Author: Paul Keeley

 

The Financial Conduct Authority (FCA) has published proposals that could mean credit card companies cancelling any interest or charges in extreme cases.

Credit card companies would be expected to identify people in difficulty quicker and provide faster access to repayment plans.
The FCA defines someone as being in credit card debt if they have paid more in interest and charges than they have repaid of their borrowing over an 18-month period.

The main points in the proposal are:

  • After 18 months: Firms should prompt customers to make faster repayments, if they can afford it
  • After three years: Providers must propose a repayment plan to help clear debt more quickly
  • If a customer still cannot afford to repay the main debt more quickly, firms should consider reducing, waiving or cancelling any interest or charges

There have been concerns expressed over the personal debt levels in the UK. The latest figures from the Bank of England suggest that the annual pace of growth in credit card debt is at its fastest since February 2006.

FCA chief executive Andrew Bailey said that the cap on payday lending had protected consumers.

Now the whole of the high-cost credit market needed examination, rather than “picking off” specific issues, he said.

The FCA is launching its mission statement for this financial year.

The documents have considerable focus on personal finances – including plans to protect vulnerable customers, a study of long-term savings, and the completion of compensation for the mis-selling of payment protection insurance (PPI).

The deadline for PPI claims is August 2019 and the FCA is overseeing an awareness campaign to ensure pay-outs are claimed.

Mr Bailey said there had been a big increase in consumer borrowing, such as loans, overdrafts, credit card debt and car finance.

This echoes concerns raised by the Bank of England. Its Financial Policy Committee said there had been an acceleration in debt last year.

Consumer credit lending is still less than 10% of all lending by UK banks to household borrowers.
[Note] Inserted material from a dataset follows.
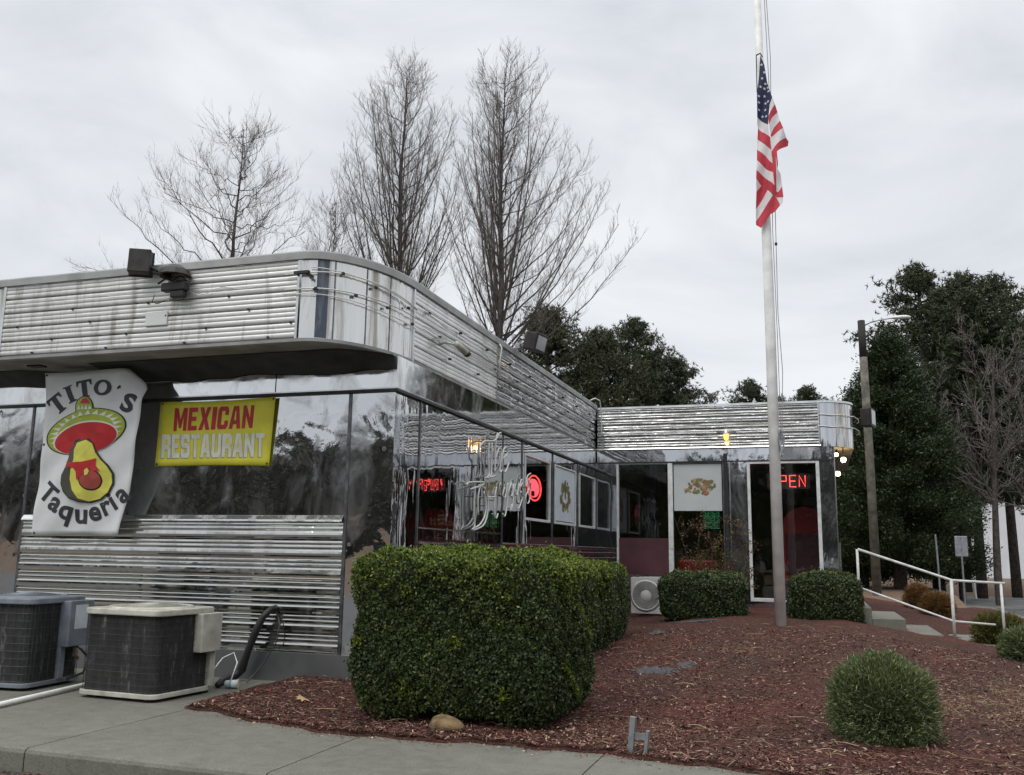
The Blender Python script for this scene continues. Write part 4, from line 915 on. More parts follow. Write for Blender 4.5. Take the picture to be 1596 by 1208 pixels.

It is also far smaller than mortgage lending, which amounts to 70% of loans to households.

But UK lenders stand to lose much more on their consumer credit loans if there is an economic downturn and their borrowers default on their credit card and other personal loans.

A Lords committee also recently called for stronger controls such as a cap on “rent to own” products.

The FCA is already conducting is own inquiry into overdrafts, door-to-door lending and other forms of “guaranteed” loans.

This includes considering whether a compulsory limit should be placed on overdraft charges. Consumer groups have consistently argued there should be one in place.

Below: Andrew Bailey FCA CEO

Breathing Space Bill

On the 24th February 2017 the Families with Children and Young People in Debt (Respite) Bill received its second reading in the House of Commons. It aims to give families with problem debts a “breathing space” of a year .The Bill aims to stop lenders adding any more interest and charges to debts for a year. Lenders also wouldn’t be able to take the matter further from a legal point of view within that year, by trying to enforce the debt. Enforcement action includes doing things like sending bailiffs round to your house and taking money straight from your wages or benefits.

This breathing space might last for even longer than a year, if someone can show that they can repay their debts in a way that’s affordable for them and within a reasonable time period. However, this would only be allowed when it was recommended by a debt advice agency.

The aim of this 12 month grace period is to allow people to get their affairs in order and put together a plan to repay their debts without the stress of collections influencing their decision making or the fear their debt situation may get worse. Proponents of the Bill hope this will mean that people in debt are in fact more likely to pay their debts, making the situation better for both them and their creditors in the long run.